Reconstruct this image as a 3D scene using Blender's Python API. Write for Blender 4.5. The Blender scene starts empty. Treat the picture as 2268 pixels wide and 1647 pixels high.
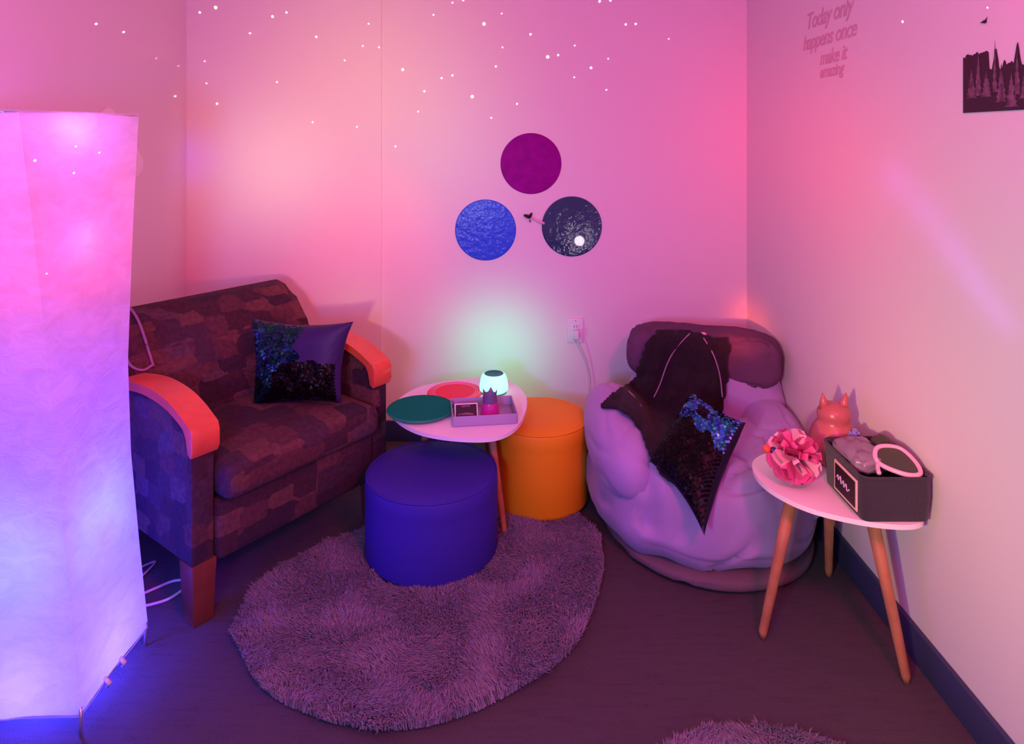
import bpy, bmesh, math, random
from mathutils import Vector, Matrix, noise
from mathutils.bvhtree import BVHTree
random.seed(7)
S = bpy.context.scene
COL = S.collection

# ------------------------------------------------------------------ camera
F, CX, HY, CH = 1500.0, 1134.0, 305.0, 1.5          # focal length in pixels, optical axis x, horizon y, eye height
cd = bpy.data.cameras.new('camera'); cam = bpy.data.objects.new('camera', cd); COL.objects.link(cam)
cam.location = (0, 0, CH); cam.rotation_euler = (math.pi/2, 0, 0)
cd.sensor_fit = 'HORIZONTAL'; cd.sensor_width = 36.0; cd.lens = 36.0*F/2268
cd.shift_y = -(823.5-HY)/2268.0; cd.clip_start = 0.05
S.camera = cam
S.view_settings.view_transform = 'Standard'; S.view_settings.look = 'None'
S.view_settings.exposure = 0.0; S.view_settings.gamma = 1.0; S.view_settings.use_curve_mapping = False
S.cycles.use_denoising = True; S.cycles.max_bounces = 6; S.cycles.sample_clamp_indirect = 4.0
S.cycles.caustics_reflective = False; S.cycles.caustics_refractive = False

def at(px, py, d):                      # a point seen at that pixel at distance d
    return Vector(((px-CX)*d/F, d, CH-(py-HY)*d/F))
def onz(px, py, z):                     # seen at that pixel and lying at height z
    return at(px, py, (CH-z)*F/(py-HY))
RX, LX, BY = 1.165, -1.61, 3.36         # right wall, left wall, back wall
def onwall(px, py):
    d = BY
    if px > 1648: d = RX*F/(px-CX)
    if px < 415: d = LX*F/(px-CX)
    return at(px, py, d)

# ------------------------------------------------------------------ world
w = bpy.data.worlds.new('world'); S.world = w; w.use_nodes = True
w.node_tree.nodes['Background'].inputs[0].default_value = (1, .25, .5, 1)
w.node_tree.nodes['Background'].inputs[1].default_value = 0.0

# ------------------------------------------------------------------ room lights
def light(name, kind, loc, col, power, size=.1, target=None, **kw):
    L = bpy.data.lights.new(name, kind)
    o = bpy.data.objects.new(name, L); COL.objects.link(o)
    o.location = loc; L.color = col; L.energy = power
    if kind == 'AREA': L.size = size
    else: L.shadow_soft_size = size
    for k, v in kw.items(): setattr(L, k, v)
    if target is not None:
        o.rotation_euler = (Vector(target)-Vector(loc)).to_track_quat('-Z', 'Y').to_euler()
    return o

# the galaxy projector: a small lamp left of the camera that throws a coloured nebula over the corner
PROJ = Vector((-.38, .25, 1.12))
def nebula(o, blobs, base, dotlist=None):
    L = o.data; L.use_nodes = True; nt = L.node_tree; N = nt.nodes; K = nt.links
    em = [n for n in N if n.type == 'EMISSION'][0]; em.inputs['Strength'].default_value = 1
    tc = N.new('ShaderNodeTexCoord')
    nv = N.new('ShaderNodeVectorMath'); nv.operation = 'SCALE'; nv.inputs[3].default_value = SGN
    K.new(tc.outputs['Normal'], nv.inputs[0]); nrm = nv.outputs[0]
    acc = None
    def add(sock, a):
        if a is None: return sock
        v = N.new('ShaderNodeVectorMath'); v.operation = 'ADD'; K.new(sock, v.inputs[0]); K.new(a, v.inputs[1]); return v.outputs[0]
    cb = N.new('ShaderNodeCombineXYZ')
    for i in range(3): cb.inputs[i].default_value = base[i]
    acc = cb.outputs[0]
    for (px, py, rx, col, hard) in blobs:
        P = onwall(px, py); D = (P-o.location); r = rx*P.y/F/D.length; D.normalize()
        ds = N.new('ShaderNodeVectorMath'); ds.operation = 'DISTANCE'; K.new(nrm, ds.inputs[0]); ds.inputs[1].default_value = D
        q = N.new('ShaderNodeMath'); q.operation = 'MULTIPLY'; K.new(ds.outputs['Value'], q.inputs[0]); q.inputs[1].default_value = 1/r
        p = N.new('ShaderNodeMath'); p.operation = 'POWER'; K.new(q.outputs[0], p.inputs[0]); p.inputs[1].default_value = hard
        n = N.new('ShaderNodeMath'); n.operation = 'MULTIPLY'; K.new(p.outputs[0], n.inputs[0]); n.inputs[1].default_value = -1
        e = N.new('ShaderNodeMath'); e.operation = 'EXPONENT'; K.new(n.outputs[0], e.inputs[0])
        s = N.new('ShaderNodeVectorMath'); s.operation = 'SCALE'; s.inputs[0].default_value = col; K.new(e.outputs[0], s.inputs[3])
        acc = add(s.outputs[0], acc)
    K.new(acc, em.inputs['Color'])
SGN = 1.0
neb = light('nebula_projector', 'POINT', PROJ, (1, 1, 1), 100, .035)
BL = [(600, 285, 200, 2.2), (720, 420, 360, 2), (1150, 620, 300, 2), (1250, 330, 300, 2), (1480, 80, 380, 2), (2150, 620, 480, 2), (2150, 1300, 480, 2), (1780, 330, 260, 2),
      (600, 380, 150, 2), (790, 690, 95, 2.2), (1668, 716, 45, 2), (425, 350, 60, 2.4), (1400, 560, 220, 2), (960, 350, 220, 2), (1560, 620, 200, 2), (820, 120, 260, 2), (1600, 420, 200, 2), (1700, 200, 150, 2), (1900, 850, 260, 2)]
STREAK = [(1985, 400, 45), (2050, 470, 42), (2105, 545, 40), (2150, 610, 36), (2190, 665, 30), (2225, 715, 24)]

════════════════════

Print out the lines exactly, skipping any picture.

Reconstruct this image as a 3D scene using Blender's Python API. Write for Blender 4.5. The Blender scene starts empty. Treat the picture as 2268 pixels wide and 1647 pixels high.
import bpy, bmesh, math, random
from mathutils import Vector, Matrix, noise
from mathutils.bvhtree import BVHTree
random.seed(7)
S = bpy.context.scene
COL = S.collection

# ------------------------------------------------------------------ camera
F, CX, HY, CH = 1500.0, 1134.0, 305.0, 1.5          # focal length in pixels, optical axis x, horizon y, eye height
cd = bpy.data.cameras.new('camera'); cam = bpy.data.objects.new('camera', cd); COL.objects.link(cam)
cam.location = (0, 0, CH); cam.rotation_euler = (math.pi/2, 0, 0)
cd.sensor_fit = 'HORIZONTAL'; cd.sensor_width = 36.0; cd.lens = 36.0*F/2268
cd.shift_y = -(823.5-HY)/2268.0; cd.clip_start = 0.05
S.camera = cam
S.view_settings.view_transform = 'Standard'; S.view_settings.look = 'None'
S.view_settings.exposure = 0.0; S.view_settings.gamma = 1.0; S.view_settings.use_curve_mapping = False
S.cycles.use_denoising = True; S.cycles.max_bounces = 6; S.cycles.sample_clamp_indirect = 4.0
S.cycles.caustics_reflective = False; S.cycles.caustics_refractive = False

def at(px, py, d):                      # a point seen at that pixel at distance d
    return Vector(((px-CX)*d/F, d, CH-(py-HY)*d/F))
def onz(px, py, z):                     # seen at that pixel and lying at height z
    return at(px, py, (CH-z)*F/(py-HY))
RX, LX, BY = 1.165, -1.61, 3.36         # right wall, left wall, back wall
def onwall(px, py):
    d = BY
    if px > 1648: d = RX*F/(px-CX)
    if px < 415: d = LX*F/(px-CX)
    return at(px, py, d)

# ------------------------------------------------------------------ world
w = bpy.data.worlds.new('world'); S.world = w; w.use_nodes = True
w.node_tree.nodes['Background'].inputs[0].default_value = (1, .25, .5, 1)
w.node_tree.nodes['Background'].inputs[1].default_value = 0.0

# ------------------------------------------------------------------ room lights
def light(name, kind, loc, col, power, size=.1, target=None, **kw):
    L = bpy.data.lights.new(name, kind)
    o = bpy.data.objects.new(name, L); COL.objects.link(o)
    o.location = loc; L.color = col; L.energy = power
    if kind == 'AREA': L.size = size
    else: L.shadow_soft_size = size
    for k, v in kw.items(): setattr(L, k, v)
    if target is not None:
        o.rotation_euler = (Vector(target)-Vector(loc)).to_track_quat('-Z', 'Y').to_euler()
    return o

# the galaxy projector: a small lamp left of the camera that throws a coloured nebula over the corner
PROJ = Vector((-.38, .25, 1.12))
def nebula(o, blobs, base, dotlist=None):
    L = o.data; L.use_nodes = True; nt = L.node_tree; N = nt.nodes; K = nt.links
    em = [n for n in N if n.type == 'EMISSION'][0]; em.inputs['Strength'].default_value = 1
    tc = N.new('ShaderNodeTexCoord')
    nv = N.new('ShaderNodeVectorMath'); nv.operation = 'SCALE'; nv.inputs[3].default_value = SGN
    K.new(tc.outputs['Normal'], nv.inputs[0]); nrm = nv.outputs[0]
    acc = None
    def add(sock, a):
        if a is None: return sock
        v = N.new('ShaderNodeVectorMath'); v.operation = 'ADD'; K.new(sock, v.inputs[0]); K.new(a, v.inputs[1]); return v.outputs[0]
    cb = N.new('ShaderNodeCombineXYZ')
    for i in range(3): cb.inputs[i].default_value = base[i]
    acc = cb.outputs[0]
    for (px, py, rx, col, hard) in blobs:
        P = onwall(px, py); D = (P-o.location); r = rx*P.y/F/D.length; D.normalize()
        ds = N.new('ShaderNodeVectorMath'); ds.operation = 'DISTANCE'; K.new(nrm, ds.inputs[0]); ds.inputs[1].default_value = D
        q = N.new('ShaderNodeMath'); q.operation = 'MULTIPLY'; K.new(ds.outputs['Value'], q.inputs[0]); q.inputs[1].default_value = 1/r
        p = N.new('ShaderNodeMath'); p.operation = 'POWER'; K.new(q.outputs[0], p.inputs[0]); p.inputs[1].default_value = hard
        n = N.new('ShaderNodeMath'); n.operation = 'MULTIPLY'; K.new(p.outputs[0], n.inputs[0]); n.inputs[1].default_value = -1
        e = N.new('ShaderNodeMath'); e.operation = 'EXPONENT'; K.new(n.outputs[0], e.inputs[0])
        s = N.new('ShaderNodeVectorMath'); s.operation = 'SCALE'; s.inputs[0].default_value = col; K.new(e.outputs[0], s.inputs[3])
        acc = add(s.outputs[0], acc)
    K.new(acc, em.inputs['Color'])
SGN = 1.0
neb = light('nebula_projector', 'POINT', PROJ, (1, 1, 1), 100, .035)
BL = [(600, 285, 200, 2.2), (720, 420, 360, 2), (1150, 620, 300, 2), (1250, 330, 300, 2), (1480, 80, 380, 2), (2150, 620, 480, 2), (2150, 1300, 480, 2), (1780, 330, 260, 2),
      (600, 380, 150, 2), (790, 690, 95, 2.2), (1668, 716, 45, 2), (425, 350, 60, 2.4), (1400, 560, 220, 2), (960, 350, 220, 2), (1560, 620, 200, 2), (820, 120, 260, 2), (1600, 420, 200, 2), (1700, 200, 150, 2), (1900, 850, 260, 2)]
STREAK = [(1985, 400, 45), (2050, 470, 42), (2105, 545, 40), (2150, 610, 36), (2190, 665, 30), (2225, 715, 24)]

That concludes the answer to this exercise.